Latina virtual assistants mark an interesting shift in this labor history by relying on the strategic visibility of Latina identity in/as the technology interface and virtual service worker. This essay explores why and how these virtual assistants are designed as visible Latina information service workers, and what purposes these formations of visibility serve; particularly given the historic invisibility that has often cloaked Latinas’ labor in the global circuits of information labor. Donna Haraway famously argued that women of color’s bodies become part of the digital platform through their labor.4 Indeed, Latina virtual assistants prefigure the Latina body as the literal digital platform, raising questions about the interrelatedness of dominant cultural beliefs about the potentials of the Latina body as a technocultural labor resource.

To address these questions, we introduce the design rhetorics of virtual assistants as virtual workers, considering particularly how identity markers, such as race and gender, have served to amplify cultural ideas about technology, service work, and workers. Next, we explore Airus Media’s use of Latina identity in designing their AVAs by applying close reading techniques to their marketing materials and to the design of the AVAs themselves.

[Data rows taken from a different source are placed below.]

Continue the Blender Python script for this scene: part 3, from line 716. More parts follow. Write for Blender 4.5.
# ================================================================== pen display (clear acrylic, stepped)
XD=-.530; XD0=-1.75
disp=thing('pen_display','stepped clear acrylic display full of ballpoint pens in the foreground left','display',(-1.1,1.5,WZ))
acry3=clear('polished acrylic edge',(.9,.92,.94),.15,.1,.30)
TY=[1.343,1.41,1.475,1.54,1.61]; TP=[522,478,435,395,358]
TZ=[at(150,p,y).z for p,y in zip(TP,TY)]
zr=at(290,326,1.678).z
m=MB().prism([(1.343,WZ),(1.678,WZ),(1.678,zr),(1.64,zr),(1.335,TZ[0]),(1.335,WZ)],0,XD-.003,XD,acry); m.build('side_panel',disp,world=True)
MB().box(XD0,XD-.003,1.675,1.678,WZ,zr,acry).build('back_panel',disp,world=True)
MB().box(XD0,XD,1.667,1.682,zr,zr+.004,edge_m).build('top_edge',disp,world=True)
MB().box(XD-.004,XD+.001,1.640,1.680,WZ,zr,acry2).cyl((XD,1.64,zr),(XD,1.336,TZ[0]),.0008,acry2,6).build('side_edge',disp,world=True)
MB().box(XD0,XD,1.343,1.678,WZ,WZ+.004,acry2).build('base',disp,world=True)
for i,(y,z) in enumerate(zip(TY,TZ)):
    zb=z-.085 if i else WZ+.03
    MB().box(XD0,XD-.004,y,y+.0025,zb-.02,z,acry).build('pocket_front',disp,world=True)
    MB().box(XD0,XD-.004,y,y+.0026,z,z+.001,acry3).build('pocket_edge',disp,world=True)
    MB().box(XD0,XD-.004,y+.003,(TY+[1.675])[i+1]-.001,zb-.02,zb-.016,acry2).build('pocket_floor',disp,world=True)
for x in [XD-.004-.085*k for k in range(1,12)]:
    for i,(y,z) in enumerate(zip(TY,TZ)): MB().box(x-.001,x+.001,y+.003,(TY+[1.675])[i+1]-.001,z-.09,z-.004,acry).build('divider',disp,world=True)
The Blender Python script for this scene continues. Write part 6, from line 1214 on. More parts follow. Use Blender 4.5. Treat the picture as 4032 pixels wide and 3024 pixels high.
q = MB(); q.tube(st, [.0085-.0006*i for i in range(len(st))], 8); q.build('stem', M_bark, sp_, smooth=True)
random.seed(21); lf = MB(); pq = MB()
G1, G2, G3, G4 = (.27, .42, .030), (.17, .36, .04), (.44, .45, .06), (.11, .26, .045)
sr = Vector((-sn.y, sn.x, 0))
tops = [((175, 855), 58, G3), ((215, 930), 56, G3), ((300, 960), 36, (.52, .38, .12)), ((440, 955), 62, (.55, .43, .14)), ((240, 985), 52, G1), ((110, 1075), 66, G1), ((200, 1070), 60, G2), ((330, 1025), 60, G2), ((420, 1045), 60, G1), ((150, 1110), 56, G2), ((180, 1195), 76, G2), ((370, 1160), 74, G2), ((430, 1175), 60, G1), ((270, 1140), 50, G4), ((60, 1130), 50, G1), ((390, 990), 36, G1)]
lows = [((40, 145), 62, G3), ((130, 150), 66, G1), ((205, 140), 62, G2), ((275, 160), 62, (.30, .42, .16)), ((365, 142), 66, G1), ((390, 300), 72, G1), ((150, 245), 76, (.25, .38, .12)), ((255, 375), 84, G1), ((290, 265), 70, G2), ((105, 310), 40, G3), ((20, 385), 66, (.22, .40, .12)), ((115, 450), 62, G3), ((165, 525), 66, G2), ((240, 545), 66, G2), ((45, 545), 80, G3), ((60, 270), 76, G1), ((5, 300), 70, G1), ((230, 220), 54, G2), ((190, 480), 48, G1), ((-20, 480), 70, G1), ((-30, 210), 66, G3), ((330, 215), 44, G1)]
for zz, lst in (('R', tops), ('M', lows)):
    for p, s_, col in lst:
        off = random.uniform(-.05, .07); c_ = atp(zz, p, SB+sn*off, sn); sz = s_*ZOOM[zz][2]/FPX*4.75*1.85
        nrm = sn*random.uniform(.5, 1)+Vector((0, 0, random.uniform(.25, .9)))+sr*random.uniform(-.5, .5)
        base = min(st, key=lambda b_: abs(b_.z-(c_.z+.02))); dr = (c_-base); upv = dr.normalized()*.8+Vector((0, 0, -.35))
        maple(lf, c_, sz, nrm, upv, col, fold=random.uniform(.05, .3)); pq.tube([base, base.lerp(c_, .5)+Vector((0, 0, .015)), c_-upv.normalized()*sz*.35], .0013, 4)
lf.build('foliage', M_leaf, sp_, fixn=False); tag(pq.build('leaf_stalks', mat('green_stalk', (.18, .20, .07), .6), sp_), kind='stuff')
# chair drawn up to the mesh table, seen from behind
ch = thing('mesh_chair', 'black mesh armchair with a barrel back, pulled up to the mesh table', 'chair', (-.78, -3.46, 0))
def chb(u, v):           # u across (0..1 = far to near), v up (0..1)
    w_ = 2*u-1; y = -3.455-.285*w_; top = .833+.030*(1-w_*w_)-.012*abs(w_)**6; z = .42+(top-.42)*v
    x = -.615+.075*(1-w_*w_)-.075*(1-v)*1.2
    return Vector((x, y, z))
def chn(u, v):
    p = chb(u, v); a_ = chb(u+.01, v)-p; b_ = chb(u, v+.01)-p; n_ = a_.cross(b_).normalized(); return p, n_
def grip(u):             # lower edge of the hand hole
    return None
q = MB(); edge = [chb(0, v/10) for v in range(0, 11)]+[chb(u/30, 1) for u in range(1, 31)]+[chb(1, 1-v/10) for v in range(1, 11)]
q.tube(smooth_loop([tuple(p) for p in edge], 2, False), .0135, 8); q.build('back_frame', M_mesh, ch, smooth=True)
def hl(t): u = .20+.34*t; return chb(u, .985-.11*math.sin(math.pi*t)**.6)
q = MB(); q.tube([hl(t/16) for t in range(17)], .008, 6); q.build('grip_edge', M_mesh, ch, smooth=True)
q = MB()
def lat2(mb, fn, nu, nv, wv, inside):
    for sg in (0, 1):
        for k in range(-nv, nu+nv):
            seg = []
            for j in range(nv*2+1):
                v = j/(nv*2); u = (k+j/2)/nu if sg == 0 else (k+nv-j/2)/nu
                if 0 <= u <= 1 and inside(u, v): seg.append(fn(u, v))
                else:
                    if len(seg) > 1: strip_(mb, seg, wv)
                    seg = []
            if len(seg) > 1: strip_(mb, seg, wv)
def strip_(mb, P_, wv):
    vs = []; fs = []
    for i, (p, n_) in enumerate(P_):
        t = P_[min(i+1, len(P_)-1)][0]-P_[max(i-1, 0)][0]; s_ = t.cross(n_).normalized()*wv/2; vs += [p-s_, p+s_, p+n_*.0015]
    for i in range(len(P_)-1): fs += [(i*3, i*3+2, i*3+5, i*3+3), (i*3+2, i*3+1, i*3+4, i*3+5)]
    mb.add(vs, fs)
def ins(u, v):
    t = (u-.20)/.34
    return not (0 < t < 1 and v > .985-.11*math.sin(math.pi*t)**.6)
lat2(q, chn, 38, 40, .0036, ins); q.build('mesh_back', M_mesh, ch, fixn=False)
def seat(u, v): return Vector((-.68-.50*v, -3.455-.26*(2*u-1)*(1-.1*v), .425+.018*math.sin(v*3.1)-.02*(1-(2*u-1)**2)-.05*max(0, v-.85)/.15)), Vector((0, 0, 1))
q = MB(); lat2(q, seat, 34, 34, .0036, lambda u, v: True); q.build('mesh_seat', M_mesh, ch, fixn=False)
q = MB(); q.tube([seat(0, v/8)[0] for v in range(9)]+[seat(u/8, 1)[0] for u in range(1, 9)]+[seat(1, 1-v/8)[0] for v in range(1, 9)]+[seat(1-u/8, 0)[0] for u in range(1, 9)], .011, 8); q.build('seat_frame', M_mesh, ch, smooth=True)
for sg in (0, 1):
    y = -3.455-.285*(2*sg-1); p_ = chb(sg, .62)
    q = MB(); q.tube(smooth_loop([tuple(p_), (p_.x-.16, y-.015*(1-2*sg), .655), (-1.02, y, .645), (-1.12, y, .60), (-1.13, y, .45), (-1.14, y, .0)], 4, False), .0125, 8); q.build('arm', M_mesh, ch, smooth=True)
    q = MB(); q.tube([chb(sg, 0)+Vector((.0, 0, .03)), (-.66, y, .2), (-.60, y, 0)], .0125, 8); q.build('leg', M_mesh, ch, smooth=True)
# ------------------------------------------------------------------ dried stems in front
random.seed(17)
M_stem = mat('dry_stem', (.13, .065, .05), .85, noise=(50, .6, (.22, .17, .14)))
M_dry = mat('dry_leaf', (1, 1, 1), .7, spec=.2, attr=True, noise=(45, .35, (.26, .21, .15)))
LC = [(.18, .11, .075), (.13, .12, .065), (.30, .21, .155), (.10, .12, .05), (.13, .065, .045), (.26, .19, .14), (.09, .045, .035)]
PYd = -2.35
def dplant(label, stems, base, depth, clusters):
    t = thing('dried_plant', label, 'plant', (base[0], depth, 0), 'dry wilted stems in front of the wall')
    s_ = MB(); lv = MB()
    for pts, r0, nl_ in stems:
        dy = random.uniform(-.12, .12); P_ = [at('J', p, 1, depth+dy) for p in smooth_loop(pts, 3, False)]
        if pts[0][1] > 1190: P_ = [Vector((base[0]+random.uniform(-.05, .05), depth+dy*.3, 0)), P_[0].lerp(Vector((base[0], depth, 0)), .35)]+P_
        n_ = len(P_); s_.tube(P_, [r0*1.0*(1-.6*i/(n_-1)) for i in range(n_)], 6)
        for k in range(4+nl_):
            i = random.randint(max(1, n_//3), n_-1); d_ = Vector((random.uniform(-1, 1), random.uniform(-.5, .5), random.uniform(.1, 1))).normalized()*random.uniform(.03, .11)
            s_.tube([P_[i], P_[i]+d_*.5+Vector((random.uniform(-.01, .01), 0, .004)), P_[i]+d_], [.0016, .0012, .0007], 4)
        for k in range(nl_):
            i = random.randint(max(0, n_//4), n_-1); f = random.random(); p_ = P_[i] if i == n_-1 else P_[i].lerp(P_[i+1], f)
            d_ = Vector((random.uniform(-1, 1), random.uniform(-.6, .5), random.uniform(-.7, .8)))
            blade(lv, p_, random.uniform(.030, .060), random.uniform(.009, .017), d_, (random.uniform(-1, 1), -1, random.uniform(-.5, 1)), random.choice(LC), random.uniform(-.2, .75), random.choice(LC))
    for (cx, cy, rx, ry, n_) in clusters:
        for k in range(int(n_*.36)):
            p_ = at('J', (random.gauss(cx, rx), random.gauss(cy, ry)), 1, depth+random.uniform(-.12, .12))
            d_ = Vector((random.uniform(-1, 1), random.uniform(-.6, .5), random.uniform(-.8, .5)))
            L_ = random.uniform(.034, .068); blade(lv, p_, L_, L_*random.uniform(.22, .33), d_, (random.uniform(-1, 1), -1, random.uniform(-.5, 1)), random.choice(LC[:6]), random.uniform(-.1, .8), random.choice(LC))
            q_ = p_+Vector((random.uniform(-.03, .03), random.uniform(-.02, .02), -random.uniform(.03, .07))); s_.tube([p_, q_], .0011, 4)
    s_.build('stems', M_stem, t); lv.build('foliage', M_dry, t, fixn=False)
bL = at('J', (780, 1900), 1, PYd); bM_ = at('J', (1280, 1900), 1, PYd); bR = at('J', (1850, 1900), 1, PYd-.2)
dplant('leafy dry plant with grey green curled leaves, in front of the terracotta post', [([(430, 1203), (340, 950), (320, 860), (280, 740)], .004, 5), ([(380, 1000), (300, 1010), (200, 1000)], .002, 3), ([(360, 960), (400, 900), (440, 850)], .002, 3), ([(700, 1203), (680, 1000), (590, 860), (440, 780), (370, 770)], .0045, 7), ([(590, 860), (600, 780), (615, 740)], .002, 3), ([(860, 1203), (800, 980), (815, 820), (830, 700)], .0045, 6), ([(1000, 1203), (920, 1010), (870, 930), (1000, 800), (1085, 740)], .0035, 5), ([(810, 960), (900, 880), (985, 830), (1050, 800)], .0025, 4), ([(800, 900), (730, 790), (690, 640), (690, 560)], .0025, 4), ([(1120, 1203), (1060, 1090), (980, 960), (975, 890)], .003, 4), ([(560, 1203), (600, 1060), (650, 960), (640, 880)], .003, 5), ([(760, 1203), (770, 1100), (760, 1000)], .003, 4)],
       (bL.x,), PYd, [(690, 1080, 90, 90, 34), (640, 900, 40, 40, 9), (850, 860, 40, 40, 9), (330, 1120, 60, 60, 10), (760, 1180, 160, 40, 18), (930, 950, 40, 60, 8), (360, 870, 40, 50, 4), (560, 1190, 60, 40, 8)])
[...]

Weaving this analysis together with threads of Latina information labor history, we find many continuities between the marketing of the Latina AVAs and the dominant cultural narratives about gender and race that have historically shaped Latinas as workers in information industries. Finally, we consider the question of visibility, and why Latina identity is foregrounded in the AVA technologies when Latina information service workers have historically been purposely obscured. We argue that Latina identity in the AVAs does political work as a cultural amplifier that recalls the archetype of Latinas as an ideal information worker. Wrapped in familiar discourses of Western capitalism and technoscience, the strategically visible digitized Latina information service worker functions as a socially acceptable avatar of the immigrant labor that continues to be foundational to the United States global economic position.